Data segment:
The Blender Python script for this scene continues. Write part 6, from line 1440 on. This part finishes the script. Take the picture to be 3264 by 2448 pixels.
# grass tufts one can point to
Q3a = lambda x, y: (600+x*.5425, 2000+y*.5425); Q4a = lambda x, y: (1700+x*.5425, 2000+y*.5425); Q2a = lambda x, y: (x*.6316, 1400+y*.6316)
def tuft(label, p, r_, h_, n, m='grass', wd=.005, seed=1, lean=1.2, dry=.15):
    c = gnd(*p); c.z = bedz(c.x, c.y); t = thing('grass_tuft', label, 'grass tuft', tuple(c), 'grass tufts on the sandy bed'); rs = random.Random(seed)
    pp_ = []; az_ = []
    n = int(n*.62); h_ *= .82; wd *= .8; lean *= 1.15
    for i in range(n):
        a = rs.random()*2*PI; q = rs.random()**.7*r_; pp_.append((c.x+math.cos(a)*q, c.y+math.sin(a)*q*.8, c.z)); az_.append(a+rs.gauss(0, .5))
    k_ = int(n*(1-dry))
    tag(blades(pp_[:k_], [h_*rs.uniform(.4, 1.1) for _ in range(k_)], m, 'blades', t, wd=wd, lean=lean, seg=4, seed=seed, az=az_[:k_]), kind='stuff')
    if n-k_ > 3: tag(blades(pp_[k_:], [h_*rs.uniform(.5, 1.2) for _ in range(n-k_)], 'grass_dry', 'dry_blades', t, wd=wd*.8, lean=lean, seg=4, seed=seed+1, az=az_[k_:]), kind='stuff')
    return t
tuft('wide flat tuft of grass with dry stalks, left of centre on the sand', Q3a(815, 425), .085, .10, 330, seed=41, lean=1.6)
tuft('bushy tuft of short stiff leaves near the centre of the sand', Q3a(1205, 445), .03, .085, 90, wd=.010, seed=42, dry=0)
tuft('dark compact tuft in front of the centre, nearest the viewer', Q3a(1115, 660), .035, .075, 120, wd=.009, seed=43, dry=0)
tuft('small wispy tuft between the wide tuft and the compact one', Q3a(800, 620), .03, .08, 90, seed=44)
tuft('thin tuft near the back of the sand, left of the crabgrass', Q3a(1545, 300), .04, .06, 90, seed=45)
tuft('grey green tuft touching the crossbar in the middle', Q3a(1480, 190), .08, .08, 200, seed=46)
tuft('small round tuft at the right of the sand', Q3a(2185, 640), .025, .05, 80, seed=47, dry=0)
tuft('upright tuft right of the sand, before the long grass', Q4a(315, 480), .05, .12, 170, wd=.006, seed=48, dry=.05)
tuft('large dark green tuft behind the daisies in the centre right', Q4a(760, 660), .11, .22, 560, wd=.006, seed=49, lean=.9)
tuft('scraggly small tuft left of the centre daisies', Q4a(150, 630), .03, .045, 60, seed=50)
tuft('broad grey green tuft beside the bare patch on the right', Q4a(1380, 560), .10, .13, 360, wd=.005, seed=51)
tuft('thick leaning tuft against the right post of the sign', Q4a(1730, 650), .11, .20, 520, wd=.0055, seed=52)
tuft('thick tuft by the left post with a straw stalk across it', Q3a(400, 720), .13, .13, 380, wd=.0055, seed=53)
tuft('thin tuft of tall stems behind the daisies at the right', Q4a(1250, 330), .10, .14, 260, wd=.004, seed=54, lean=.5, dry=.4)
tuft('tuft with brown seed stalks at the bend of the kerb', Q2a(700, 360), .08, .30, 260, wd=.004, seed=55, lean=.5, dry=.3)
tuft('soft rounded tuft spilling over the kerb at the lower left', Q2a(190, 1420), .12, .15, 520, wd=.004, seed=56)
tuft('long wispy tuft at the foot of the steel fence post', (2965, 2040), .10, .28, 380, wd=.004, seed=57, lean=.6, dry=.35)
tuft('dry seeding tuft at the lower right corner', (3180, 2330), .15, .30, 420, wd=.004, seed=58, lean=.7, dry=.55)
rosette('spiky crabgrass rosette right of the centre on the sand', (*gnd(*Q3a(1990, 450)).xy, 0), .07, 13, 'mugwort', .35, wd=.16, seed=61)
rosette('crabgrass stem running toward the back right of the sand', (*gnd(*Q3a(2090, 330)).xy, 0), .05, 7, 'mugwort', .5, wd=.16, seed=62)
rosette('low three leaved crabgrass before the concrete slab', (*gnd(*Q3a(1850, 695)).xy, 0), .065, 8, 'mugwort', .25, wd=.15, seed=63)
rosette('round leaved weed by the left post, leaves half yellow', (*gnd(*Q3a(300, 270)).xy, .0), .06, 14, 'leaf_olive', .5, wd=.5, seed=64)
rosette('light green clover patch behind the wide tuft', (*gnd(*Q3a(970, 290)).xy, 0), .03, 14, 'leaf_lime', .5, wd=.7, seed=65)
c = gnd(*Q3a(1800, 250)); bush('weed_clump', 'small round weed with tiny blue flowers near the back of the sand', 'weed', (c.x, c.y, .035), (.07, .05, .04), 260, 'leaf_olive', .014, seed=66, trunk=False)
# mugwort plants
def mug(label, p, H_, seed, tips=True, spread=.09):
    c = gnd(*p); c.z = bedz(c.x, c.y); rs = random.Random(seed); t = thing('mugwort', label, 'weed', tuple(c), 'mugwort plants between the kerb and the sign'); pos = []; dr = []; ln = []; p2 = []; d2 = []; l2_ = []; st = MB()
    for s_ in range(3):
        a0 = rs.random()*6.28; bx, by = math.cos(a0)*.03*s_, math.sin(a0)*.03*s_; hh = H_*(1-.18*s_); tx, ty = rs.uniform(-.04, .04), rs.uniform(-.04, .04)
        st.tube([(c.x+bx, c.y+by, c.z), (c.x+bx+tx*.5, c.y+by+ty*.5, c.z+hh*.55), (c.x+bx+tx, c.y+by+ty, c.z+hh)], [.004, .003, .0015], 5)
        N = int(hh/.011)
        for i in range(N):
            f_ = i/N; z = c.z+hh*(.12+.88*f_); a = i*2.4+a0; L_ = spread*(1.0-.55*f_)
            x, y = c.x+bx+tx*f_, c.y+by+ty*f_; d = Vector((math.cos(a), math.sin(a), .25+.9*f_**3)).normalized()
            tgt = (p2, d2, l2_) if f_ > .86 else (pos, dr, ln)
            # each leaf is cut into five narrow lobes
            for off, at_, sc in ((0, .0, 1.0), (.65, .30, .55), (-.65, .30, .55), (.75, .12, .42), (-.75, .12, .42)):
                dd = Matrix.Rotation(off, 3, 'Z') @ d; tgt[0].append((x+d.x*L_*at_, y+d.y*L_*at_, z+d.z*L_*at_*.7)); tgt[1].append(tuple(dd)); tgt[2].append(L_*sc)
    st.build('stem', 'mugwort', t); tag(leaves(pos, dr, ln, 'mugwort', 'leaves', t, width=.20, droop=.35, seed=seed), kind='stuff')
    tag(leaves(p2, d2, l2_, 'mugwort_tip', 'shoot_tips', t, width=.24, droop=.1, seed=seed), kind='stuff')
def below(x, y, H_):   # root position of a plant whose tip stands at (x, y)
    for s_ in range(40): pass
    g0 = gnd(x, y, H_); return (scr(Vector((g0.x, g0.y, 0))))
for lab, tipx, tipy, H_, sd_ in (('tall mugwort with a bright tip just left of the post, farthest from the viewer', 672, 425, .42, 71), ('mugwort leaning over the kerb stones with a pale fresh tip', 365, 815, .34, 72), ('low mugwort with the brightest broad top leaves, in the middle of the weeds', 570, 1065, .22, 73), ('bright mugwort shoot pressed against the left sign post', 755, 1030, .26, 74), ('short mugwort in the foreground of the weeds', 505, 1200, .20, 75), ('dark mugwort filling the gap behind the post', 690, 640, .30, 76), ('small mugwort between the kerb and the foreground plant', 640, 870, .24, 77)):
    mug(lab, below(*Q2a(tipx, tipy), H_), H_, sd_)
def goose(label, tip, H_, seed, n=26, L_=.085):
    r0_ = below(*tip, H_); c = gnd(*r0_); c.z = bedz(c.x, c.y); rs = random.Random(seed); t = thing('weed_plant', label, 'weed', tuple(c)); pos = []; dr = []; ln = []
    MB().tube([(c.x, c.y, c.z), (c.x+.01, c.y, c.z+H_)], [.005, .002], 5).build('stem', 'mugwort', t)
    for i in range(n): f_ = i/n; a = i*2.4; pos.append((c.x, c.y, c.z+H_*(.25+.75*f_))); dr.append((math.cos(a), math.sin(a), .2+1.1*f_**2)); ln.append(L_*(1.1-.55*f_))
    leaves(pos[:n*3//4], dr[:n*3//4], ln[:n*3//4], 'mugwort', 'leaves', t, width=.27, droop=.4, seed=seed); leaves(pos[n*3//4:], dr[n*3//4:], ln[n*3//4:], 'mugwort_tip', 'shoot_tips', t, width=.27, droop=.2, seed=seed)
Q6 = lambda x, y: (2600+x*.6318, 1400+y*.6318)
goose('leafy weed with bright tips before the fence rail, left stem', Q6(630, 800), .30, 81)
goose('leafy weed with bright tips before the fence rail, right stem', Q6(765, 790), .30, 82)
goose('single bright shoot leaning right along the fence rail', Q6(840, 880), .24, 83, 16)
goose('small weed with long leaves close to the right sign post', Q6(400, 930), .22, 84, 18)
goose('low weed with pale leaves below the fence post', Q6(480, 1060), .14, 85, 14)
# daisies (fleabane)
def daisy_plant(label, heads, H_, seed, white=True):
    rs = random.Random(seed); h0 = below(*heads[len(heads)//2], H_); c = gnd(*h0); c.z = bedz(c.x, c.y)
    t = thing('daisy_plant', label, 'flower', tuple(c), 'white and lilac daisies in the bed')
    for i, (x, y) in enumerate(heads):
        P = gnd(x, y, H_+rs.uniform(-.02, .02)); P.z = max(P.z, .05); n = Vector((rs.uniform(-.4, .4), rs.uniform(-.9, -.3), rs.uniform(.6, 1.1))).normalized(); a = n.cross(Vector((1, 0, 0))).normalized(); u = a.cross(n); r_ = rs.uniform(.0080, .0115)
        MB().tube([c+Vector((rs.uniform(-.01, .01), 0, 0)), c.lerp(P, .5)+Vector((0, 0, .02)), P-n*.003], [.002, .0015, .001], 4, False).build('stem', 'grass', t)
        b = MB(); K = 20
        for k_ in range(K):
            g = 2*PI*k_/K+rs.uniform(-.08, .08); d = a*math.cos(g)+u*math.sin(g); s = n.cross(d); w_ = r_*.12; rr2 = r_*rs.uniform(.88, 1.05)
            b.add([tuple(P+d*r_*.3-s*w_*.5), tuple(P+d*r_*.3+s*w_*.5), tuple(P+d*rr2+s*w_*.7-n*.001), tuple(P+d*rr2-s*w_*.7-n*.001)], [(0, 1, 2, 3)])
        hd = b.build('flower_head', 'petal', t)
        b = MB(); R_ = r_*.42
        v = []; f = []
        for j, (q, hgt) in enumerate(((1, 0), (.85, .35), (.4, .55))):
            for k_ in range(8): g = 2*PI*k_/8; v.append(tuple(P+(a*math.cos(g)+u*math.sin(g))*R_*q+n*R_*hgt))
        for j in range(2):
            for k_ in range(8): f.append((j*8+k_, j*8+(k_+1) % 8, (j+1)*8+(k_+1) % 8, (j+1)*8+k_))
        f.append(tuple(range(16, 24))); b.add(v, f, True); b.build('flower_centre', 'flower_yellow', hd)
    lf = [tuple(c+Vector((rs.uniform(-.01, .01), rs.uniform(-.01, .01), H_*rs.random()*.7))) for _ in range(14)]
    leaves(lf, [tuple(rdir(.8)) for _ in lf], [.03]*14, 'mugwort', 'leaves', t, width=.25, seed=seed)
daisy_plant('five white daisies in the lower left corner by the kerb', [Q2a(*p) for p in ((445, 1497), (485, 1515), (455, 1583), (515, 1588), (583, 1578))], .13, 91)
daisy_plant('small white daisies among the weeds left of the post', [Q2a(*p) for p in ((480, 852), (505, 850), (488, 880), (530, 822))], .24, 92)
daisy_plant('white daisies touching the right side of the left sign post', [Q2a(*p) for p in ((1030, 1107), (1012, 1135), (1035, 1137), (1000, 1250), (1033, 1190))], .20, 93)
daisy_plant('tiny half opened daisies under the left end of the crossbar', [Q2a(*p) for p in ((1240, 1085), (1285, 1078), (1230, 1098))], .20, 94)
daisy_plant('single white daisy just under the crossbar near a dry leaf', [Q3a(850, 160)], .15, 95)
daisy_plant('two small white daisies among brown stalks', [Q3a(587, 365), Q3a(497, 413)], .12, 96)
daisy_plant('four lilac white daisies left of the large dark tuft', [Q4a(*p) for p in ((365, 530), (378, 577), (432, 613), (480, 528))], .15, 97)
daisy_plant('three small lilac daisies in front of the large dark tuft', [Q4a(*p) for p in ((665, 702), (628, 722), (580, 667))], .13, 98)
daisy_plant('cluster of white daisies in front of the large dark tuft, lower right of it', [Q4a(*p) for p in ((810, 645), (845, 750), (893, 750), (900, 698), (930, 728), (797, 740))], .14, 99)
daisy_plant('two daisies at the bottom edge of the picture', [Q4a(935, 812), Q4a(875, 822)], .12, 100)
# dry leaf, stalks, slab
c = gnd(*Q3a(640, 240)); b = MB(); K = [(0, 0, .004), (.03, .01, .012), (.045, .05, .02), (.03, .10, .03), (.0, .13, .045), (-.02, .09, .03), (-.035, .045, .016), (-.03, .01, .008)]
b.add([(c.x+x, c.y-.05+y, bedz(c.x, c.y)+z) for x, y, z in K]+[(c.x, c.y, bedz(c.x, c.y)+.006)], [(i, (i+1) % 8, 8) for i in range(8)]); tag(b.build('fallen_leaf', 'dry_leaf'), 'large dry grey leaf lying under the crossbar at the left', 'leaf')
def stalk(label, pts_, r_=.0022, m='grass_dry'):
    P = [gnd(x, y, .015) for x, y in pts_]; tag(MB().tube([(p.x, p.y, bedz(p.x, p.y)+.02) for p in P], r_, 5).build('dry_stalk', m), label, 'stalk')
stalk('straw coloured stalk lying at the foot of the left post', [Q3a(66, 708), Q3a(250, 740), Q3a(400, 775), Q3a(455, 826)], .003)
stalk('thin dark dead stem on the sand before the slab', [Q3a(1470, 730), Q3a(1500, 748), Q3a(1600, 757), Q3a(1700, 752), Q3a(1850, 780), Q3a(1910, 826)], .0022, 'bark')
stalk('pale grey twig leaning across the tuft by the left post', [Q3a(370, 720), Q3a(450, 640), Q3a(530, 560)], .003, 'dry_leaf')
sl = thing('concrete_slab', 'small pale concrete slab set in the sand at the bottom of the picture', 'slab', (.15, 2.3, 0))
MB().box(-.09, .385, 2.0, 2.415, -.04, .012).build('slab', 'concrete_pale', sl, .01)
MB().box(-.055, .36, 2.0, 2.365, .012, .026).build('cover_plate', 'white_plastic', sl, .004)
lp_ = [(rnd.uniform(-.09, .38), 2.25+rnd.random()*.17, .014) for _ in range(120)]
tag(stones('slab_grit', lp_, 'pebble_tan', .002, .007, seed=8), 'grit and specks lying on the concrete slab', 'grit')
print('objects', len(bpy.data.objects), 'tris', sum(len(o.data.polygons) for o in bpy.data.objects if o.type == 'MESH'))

Instruction: Which lines hold the word "picture"? Copy all of them.

Response to this task:
The Blender Python script for this scene continues. Write part 6, from line 1440 on. This part finishes the script. Take the picture to be 3264 by 2448 pixels.
daisy_plant('two daisies at the bottom edge of the picture', [Q4a(935, 812), Q4a(875, 822)], .12, 100)
sl = thing('concrete_slab', 'small pale concrete slab set in the sand at the bottom of the picture', 'slab', (.15, 2.3, 0))